My taste does run harder than yours, for sure, but I'm becoming increasingly convinced that much of my dislike of the modern stuff lies just with the production. I like Big Star, I like Vaselines, etc. And I'd like the Best Coast and, to a lesser extent, this album, if I could just go in there and remix it.

I wonder if it's partly because I'm going deaf and I crave the extended fidelity as a counter balance.

BrandonK said...

I can understand the production critique. Are you familiar with Psychocandy by The Jesus and Mary Chain? I'd identify that record as sort of the ur-statement of the fuzzy pop thing. I'd be curious to see if you like that record.

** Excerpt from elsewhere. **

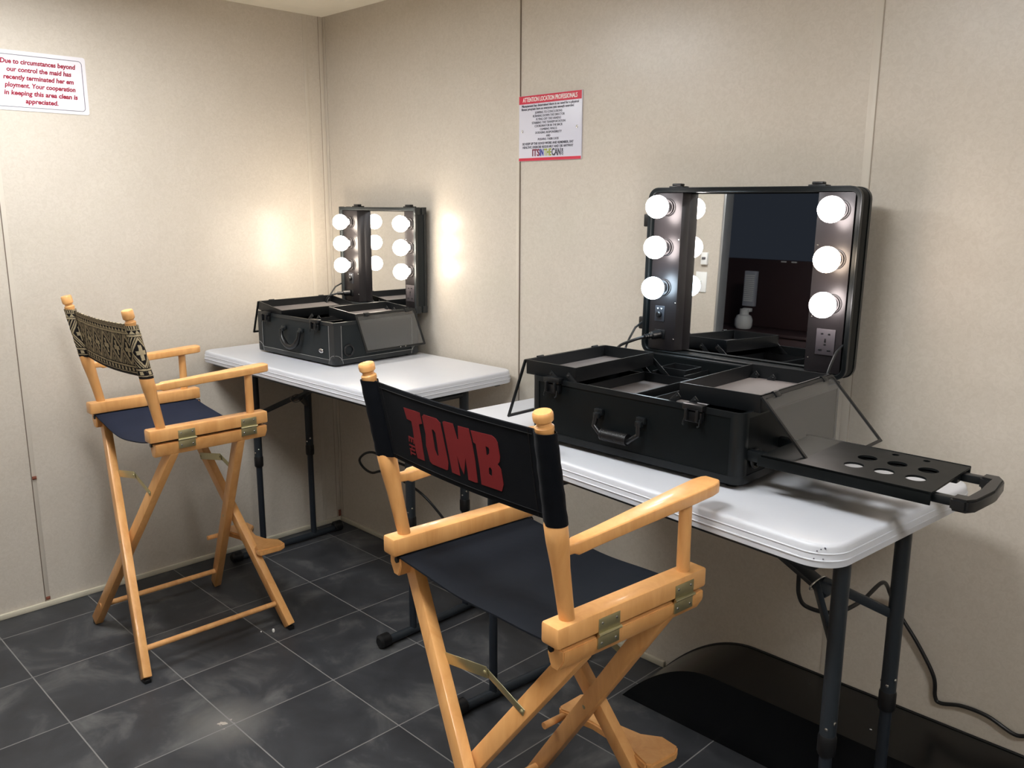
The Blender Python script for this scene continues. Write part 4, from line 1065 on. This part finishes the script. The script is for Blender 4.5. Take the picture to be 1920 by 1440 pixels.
cord('black power cord looping from the small case on the left table', [p1, lidw(small_t, small_L, -.002, -.066, .034), lidw(small_t, small_L, -.016, -.075, .010), lidw(small_t, small_L, -.034, -.060, -.02), lidw(small_t, small_L, -.05, -.03, -.09), (.150, -.110, .9045), (.145, -.16, .9045)], 0.0038, (p0, p1))
cord('thick black cable hanging in a loop under the right table and running along the wall',
     [(2.500, -.40, .842), (2.500, -.40, .66), (2.505, -.40, .60), (2.525, -.39, .575), (2.575, -.36, .57), (2.60, -.28, .58), (2.585, -.12, .57), (2.575, -.03, .50), (2.595, -.018, .455), (2.648, -.014, .386), (2.692, -.012, .315), (2.701, -.012, .262), (2.716, -.012, .250), (2.765, -.012, .264), (2.824, -.012, .263), (2.885, -.012, .243), (2.93, -.012, .252), (3.05, -.012, .235), (3.3, -.015, .1955)], 0.0050)
cord('black cable curled in a loop below the left table, left of the TOMB chair',
     [(1.125, -.215, .62), (1.10, -.24, .54), (1.0, -.28, .525), (.86, -.30, .535), (.760, -.30, .538), (.700, -.30, .542), (.645, -.30, .525), (.608, -.30, .492), (.635, -.30, .466), (.69, -.30, .458), (.76, -.295, .478), (.86, -.28, .46), (.98, -.25, .40), (1.09, -.16, .20), (1.10, -.10, .03), (1.16, -.06, .0055), (1.30, -.05, .0055)], 0.0048)

# ------------------------------------------------------------------ small marks
def scrap(x, y, z, r, sc, label):
    t = MB().sphere((0, 0, r*sc[2]), r, 8, sc).done('paper_scrap', M_WHITE); t.location = (x, y, z)
    tag(t, label, 'scrap', 'tiny white scraps')
scrap(2.605, -.158, .190, .0022, (1.6, 0.9, 0.5), 'tiny white scrap on the glossy black box, the smaller and farther left one')
scrap(2.640, -.150, .190, .0030, (1.6, 0.9, 0.5), 'tiny white scrap on the glossy black box, the larger one to the right')
scrap(.775, -.800, 0, .006, (1, 0.8, 1.3), 'tiny white scrap on the floor right by the patterned chair front foot')
scrap(.742, -.830, 0, .003, (1.2, 0.8, 0.8), 'tinier white scrap on the floor under the patterned chair stretcher')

When it comes to a lot of these pop records with the odd production on which we've disagreed (Ariel Pink, even more than Best Coast), I think I'd also counter by saying that the flip side of the production you don't like is the increasingly stale and formulaic nature of the power pop community itself. I'd rather listen to Ariel Pink, which gives me fewer hooks per minute but at least sounds like it's trying to innovate, than most of the records you can get on blogs like Power Pop Overdose, which all sound the same.

In any case, my sister the audiologist would insist that I tell you to go get a hearing test. You should establish a baseline now, so that you can be fitted with better hearing aids later on.